- **What you have to do**:
Copy out every line exactly as given.

- **Data extract**:
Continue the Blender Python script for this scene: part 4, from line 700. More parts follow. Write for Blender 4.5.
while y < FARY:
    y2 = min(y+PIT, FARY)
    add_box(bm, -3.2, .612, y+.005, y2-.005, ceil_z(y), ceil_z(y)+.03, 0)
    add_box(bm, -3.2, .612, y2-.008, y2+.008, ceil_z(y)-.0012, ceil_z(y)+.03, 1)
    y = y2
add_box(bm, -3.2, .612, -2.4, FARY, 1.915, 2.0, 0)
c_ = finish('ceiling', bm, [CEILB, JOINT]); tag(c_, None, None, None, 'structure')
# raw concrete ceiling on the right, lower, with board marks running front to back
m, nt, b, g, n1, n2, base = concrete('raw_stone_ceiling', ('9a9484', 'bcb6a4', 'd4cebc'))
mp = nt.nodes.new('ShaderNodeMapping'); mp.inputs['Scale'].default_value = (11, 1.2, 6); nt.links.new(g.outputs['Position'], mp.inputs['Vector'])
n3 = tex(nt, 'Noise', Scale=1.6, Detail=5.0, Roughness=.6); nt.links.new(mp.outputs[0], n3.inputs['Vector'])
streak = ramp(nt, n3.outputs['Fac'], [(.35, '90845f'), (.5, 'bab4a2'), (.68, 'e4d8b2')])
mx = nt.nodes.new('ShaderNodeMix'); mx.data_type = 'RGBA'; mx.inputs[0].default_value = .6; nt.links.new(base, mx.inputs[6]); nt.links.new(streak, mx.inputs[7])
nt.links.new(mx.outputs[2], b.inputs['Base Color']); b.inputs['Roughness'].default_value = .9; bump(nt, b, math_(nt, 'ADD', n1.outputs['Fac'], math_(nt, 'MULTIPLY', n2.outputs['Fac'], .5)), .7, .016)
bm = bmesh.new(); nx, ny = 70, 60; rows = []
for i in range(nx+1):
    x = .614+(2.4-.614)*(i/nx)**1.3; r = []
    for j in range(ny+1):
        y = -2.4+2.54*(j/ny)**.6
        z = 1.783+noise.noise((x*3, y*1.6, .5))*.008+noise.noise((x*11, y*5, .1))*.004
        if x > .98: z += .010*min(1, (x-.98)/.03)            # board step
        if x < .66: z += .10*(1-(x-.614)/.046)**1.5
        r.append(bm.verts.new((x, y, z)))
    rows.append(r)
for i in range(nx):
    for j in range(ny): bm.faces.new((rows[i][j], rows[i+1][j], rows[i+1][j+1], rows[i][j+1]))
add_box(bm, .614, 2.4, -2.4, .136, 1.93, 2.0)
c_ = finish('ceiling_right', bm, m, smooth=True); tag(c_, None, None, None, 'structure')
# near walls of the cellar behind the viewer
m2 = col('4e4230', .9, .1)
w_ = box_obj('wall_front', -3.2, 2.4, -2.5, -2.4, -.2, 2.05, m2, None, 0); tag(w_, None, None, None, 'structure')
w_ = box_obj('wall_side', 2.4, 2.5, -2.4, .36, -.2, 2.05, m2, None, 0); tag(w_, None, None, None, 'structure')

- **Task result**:
Continue the Blender Python script for this scene: part 4, from line 700. More parts follow. Write for Blender 4.5.
while y < FARY:
    y2 = min(y+PIT, FARY)
    add_box(bm, -3.2, .612, y+.005, y2-.005, ceil_z(y), ceil_z(y)+.03, 0)
    add_box(bm, -3.2, .612, y2-.008, y2+.008, ceil_z(y)-.0012, ceil_z(y)+.03, 1)
    y = y2
add_box(bm, -3.2, .612, -2.4, FARY, 1.915, 2.0, 0)
c_ = finish('ceiling', bm, [CEILB, JOINT]); tag(c_, None, None, None, 'structure')
# raw concrete ceiling on the right, lower, with board marks running front to back
m, nt, b, g, n1, n2, base = concrete('raw_stone_ceiling', ('9a9484', 'bcb6a4', 'd4cebc'))
mp = nt.nodes.new('ShaderNodeMapping'); mp.inputs['Scale'].default_value = (11, 1.2, 6); nt.links.new(g.outputs['Position'], mp.inputs['Vector'])
n3 = tex(nt, 'Noise', Scale=1.6, Detail=5.0, Roughness=.6); nt.links.new(mp.outputs[0], n3.inputs['Vector'])
streak = ramp(nt, n3.outputs['Fac'], [(.35, '90845f'), (.5, 'bab4a2'), (.68, 'e4d8b2')])
mx = nt.nodes.new('ShaderNodeMix'); mx.data_type = 'RGBA'; mx.inputs[0].default_value = .6; nt.links.new(base, mx.inputs[6]); nt.links.new(streak, mx.inputs[7])
nt.links.new(mx.outputs[2], b.inputs['Base Color']); b.inputs['Roughness'].default_value = .9; bump(nt, b, math_(nt, 'ADD', n1.outputs['Fac'], math_(nt, 'MULTIPLY', n2.outputs['Fac'], .5)), .7, .016)
bm = bmesh.new(); nx, ny = 70, 60; rows = []
for i in range(nx+1):
    x = .614+(2.4-.614)*(i/nx)**1.3; r = []
    for j in range(ny+1):
        y = -2.4+2.54*(j/ny)**.6
        z = 1.783+noise.noise((x*3, y*1.6, .5))*.008+noise.noise((x*11, y*5, .1))*.004
        if x > .98: z += .010*min(1, (x-.98)/.03)            # board step
        if x < .66: z += .10*(1-(x-.614)/.046)**1.5
        r.append(bm.verts.new((x, y, z)))
    rows.append(r)
for i in range(nx):
    for j in range(ny): bm.faces.new((rows[i][j], rows[i+1][j], rows[i+1][j+1], rows[i][j+1]))
add_box(bm, .614, 2.4, -2.4, .136, 1.93, 2.0)
c_ = finish('ceiling_right', bm, m, smooth=True); tag(c_, None, None, None, 'structure')
# near walls of the cellar behind the viewer
m2 = col('4e4230', .9, .1)
w_ = box_obj('wall_front', -3.2, 2.4, -2.5, -2.4, -.2, 2.05, m2, None, 0); tag(w_, None, None, None, 'structure')
w_ = box_obj('wall_side', 2.4, 2.5, -2.4, .36, -.2, 2.05, m2, None, 0); tag(w_, None, None, None, 'structure')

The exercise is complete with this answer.